Het heeft mij een manier van concreet denken bijgebracht waarbij je elke keer dat je iets vertelt opnieuw naar de juiste woorden zoekt, geen repertoire of manier ontwikkelt, maar je probleem, verhaal of feitenverslag levend en sprekend houdt. Concreet denken is weinig mensen gegeven of geleerd. In het algemeen bedient men zich van gangbare taal, ja, heel gemakkelijk van clichés. Bij concreet denken ben je je eigen taalpolitie die je permanent stoten in de goede richting geeft, je behoedt voor afdwalingen, voor algemeenheden, voor het herhalen van reclameteksten en clichés, voor overhaaste, ondoordachte, niet door je eigen beleving ondersteunde uitspraken. Het vereist een permanente zelfcontrole en attente concentratie bij ieder woord dat je spreekt of schrijft. Het maakt ook dat je wat je te vertellen hebt voor je ziet en wel zoals het is, niet zoals het zou moeten zijn volgens je geloof of je politieke overtuiging (de correctheid!) of je angsten en verlangens.
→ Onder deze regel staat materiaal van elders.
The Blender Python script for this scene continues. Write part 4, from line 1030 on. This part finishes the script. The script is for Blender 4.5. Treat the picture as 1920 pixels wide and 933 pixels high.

Ik besef dat ik hier een beetje begin te juichen, lyrisch word. En inderdaad sta ik hiermee aan de poort van de tuin der poëzie. Dit concrete denken en schrijven is een vorm van dichten. Het drukt zich origineel, aanvankelijk uit en staat zo het dichtst bij wat het onder woorden wil brengen, zelfs als het gestamel is.